Padraic Fiacc is probably the most under-rated of the Heaney generation of Northern Irish poets. To prove my point, this is the first few lines of ‘Soldiers’:

The altar boy marches up the altar steps.
The priest marches down. ‘Get up now
And be a solider!’ says the nun
To the woman after giving birth, ‘Get up now
And march, march: Be a man!’

And the men are men and the women are men
And the children are men!

The Sad Pencil Marker

This week I feel like my progress has been a bit negligible. I’ve done lots, but the pencil marker in the anthology I’m looking at suggest I still have more to do.

I went to two research seminars this week, one on comparative literature and another on modernism and postcoloniality. The comparative literature seminar was with Professor Michael Wood from Princeton. The general conclusion both from his paper and the questions seemed to be that comparatists don’t know where they fit in the departmental structure, and that translation studies is now the most dominant force. The second, with Professor Laura Doyle from Massachusetts-Amherst was more of a historical reconsideration of trans-nationalism; using evidence of inter-relations in trade and technology to propose the potentially ancient roots of literature.
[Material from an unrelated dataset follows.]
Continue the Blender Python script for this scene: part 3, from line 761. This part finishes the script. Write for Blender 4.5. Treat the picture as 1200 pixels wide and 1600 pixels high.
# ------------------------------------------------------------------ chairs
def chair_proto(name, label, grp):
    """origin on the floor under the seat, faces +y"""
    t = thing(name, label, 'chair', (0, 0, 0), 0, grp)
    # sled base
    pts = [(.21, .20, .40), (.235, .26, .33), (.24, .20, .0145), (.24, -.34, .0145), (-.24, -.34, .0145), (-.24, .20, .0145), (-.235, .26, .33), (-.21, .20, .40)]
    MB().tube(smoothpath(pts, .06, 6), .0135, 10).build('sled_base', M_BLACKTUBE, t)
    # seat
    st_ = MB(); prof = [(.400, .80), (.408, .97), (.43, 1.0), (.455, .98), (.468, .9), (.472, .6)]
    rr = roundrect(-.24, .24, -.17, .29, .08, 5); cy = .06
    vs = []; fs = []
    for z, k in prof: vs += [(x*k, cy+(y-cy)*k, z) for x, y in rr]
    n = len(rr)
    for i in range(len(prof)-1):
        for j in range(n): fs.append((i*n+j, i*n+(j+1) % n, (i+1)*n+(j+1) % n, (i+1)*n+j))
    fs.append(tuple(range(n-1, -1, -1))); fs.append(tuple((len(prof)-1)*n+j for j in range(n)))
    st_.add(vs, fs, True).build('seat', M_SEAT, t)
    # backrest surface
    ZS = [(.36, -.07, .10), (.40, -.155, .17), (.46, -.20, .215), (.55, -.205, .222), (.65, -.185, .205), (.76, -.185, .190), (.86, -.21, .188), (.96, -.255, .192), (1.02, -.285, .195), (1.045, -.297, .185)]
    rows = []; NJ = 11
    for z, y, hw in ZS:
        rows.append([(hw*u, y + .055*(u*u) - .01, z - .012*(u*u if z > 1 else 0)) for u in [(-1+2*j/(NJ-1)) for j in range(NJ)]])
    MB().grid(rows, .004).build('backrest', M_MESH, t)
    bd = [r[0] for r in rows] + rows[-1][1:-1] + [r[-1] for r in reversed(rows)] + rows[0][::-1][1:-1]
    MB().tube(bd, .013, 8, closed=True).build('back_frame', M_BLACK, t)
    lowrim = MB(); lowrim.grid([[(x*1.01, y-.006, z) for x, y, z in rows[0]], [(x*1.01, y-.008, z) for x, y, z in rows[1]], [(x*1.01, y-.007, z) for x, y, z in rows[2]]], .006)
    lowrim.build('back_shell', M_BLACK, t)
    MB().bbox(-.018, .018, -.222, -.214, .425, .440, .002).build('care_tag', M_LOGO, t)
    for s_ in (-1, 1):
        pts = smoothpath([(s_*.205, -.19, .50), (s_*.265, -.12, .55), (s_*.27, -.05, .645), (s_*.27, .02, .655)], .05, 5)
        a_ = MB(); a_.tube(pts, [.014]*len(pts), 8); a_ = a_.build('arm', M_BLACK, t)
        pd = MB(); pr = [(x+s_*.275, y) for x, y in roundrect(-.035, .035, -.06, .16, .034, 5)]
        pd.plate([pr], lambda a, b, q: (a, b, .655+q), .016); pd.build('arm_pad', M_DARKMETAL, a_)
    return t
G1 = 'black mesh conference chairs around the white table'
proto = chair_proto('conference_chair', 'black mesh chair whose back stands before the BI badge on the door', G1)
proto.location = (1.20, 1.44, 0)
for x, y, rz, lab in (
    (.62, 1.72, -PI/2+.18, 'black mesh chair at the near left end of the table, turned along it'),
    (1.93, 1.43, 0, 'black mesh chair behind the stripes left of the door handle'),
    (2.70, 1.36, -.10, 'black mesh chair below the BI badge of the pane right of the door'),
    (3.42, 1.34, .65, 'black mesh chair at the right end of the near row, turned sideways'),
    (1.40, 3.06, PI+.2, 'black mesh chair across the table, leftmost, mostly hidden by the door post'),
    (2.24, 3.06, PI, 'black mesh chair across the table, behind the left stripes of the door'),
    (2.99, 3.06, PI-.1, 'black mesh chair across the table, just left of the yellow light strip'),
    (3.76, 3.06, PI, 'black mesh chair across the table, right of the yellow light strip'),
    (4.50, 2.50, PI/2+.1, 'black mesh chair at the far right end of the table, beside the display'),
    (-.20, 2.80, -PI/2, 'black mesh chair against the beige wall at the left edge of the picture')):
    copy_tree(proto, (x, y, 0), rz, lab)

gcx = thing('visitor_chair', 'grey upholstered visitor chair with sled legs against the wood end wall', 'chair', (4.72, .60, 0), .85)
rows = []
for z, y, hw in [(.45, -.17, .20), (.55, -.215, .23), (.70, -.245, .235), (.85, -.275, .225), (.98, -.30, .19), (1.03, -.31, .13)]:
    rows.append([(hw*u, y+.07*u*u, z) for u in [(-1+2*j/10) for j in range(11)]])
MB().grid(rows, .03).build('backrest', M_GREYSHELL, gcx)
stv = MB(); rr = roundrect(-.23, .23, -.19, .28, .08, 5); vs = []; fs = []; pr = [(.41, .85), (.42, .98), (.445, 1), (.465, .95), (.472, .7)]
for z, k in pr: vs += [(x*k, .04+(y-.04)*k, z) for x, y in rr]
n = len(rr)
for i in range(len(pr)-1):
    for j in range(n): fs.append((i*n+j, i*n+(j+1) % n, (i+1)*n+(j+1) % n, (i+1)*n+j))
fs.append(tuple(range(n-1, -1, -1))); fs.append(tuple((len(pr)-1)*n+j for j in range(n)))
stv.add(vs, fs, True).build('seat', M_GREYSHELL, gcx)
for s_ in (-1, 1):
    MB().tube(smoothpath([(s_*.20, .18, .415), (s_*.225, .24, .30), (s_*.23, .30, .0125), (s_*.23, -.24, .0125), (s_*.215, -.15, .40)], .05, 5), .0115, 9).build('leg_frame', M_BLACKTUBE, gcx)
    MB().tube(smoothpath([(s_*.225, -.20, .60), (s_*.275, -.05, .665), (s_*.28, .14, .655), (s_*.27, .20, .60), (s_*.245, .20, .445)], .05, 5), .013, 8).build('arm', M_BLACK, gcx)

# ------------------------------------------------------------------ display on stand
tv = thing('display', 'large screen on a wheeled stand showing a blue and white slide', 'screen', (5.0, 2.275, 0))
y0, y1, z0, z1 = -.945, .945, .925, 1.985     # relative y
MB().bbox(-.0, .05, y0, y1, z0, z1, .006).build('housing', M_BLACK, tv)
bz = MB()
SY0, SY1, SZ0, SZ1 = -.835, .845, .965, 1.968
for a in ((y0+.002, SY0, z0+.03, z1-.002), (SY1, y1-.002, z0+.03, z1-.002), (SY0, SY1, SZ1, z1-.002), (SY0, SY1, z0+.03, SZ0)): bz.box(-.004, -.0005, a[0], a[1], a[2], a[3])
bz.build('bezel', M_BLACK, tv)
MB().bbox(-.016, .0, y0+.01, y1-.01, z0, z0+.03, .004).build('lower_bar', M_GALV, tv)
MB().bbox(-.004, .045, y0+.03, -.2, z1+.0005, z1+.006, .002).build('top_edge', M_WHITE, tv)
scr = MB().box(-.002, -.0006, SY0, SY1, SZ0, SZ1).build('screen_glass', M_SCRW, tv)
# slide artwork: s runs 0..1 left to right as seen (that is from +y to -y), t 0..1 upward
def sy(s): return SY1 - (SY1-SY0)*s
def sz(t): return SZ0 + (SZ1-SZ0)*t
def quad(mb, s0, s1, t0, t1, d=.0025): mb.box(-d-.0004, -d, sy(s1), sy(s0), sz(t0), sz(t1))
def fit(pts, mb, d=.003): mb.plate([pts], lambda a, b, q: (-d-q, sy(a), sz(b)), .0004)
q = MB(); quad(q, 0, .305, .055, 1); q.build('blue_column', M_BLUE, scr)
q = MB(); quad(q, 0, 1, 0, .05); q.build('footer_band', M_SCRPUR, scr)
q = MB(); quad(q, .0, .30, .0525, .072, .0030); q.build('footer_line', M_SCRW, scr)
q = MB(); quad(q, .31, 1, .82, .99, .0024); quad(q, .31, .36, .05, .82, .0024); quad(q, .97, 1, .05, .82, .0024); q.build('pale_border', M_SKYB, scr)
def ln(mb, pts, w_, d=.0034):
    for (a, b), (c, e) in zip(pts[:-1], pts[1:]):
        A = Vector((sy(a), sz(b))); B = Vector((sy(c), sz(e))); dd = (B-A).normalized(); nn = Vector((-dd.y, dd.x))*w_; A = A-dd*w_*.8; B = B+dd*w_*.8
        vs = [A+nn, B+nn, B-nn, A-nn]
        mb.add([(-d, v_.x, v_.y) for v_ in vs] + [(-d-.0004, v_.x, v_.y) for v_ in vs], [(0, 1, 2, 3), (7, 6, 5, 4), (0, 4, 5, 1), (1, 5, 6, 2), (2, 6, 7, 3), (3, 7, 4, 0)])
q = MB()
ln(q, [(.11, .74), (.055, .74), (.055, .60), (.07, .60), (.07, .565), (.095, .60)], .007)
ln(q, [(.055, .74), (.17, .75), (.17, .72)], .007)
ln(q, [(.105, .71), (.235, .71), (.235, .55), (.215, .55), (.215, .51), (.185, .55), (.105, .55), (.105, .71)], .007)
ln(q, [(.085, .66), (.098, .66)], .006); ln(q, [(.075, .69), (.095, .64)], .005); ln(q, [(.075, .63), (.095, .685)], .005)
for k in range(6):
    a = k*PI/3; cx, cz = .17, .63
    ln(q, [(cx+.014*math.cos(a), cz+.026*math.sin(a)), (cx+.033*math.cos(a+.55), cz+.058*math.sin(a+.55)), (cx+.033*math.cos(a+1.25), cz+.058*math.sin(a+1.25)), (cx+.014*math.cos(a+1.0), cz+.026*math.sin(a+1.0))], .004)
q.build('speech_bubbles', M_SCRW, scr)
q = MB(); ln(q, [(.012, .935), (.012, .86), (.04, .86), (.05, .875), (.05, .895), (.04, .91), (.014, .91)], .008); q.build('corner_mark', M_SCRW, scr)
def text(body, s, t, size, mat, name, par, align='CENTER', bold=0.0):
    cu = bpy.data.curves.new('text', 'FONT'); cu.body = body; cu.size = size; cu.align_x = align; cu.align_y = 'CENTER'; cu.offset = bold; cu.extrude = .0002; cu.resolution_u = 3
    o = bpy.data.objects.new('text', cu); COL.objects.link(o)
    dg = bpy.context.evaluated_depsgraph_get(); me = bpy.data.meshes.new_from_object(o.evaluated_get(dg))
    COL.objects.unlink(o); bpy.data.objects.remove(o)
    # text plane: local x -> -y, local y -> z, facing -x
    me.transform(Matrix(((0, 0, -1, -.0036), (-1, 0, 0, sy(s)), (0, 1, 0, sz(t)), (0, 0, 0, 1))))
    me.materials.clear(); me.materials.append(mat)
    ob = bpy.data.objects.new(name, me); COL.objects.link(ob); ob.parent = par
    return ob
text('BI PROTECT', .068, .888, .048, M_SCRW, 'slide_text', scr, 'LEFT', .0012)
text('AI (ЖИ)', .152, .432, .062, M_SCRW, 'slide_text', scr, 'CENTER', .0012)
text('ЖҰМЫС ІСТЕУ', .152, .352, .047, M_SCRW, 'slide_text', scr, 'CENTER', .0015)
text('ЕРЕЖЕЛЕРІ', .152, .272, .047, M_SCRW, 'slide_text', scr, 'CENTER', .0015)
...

This weekend I have fireworks to look forward to, but I also have rather a lot of travel hanging over my head in the next week and a half with an overnight in Leicester and three separate journeys to London – one of which is to attend the ‘We Will March’ NUS Demo against the appalling proposals for H.E.!

We Will March – Fund Our Future

A kind of research diary…

I’m going to try a running blog from my seat here in the Lower Reading Room of the Bod so I can effectively look back and see what in particular catches my eye during the course of one day.

I won’t be doing this every day – but now and again it is a useful exercise in time management. The Humanities Division training provided a template sheet to note how you spend your day, but this is more useful for me.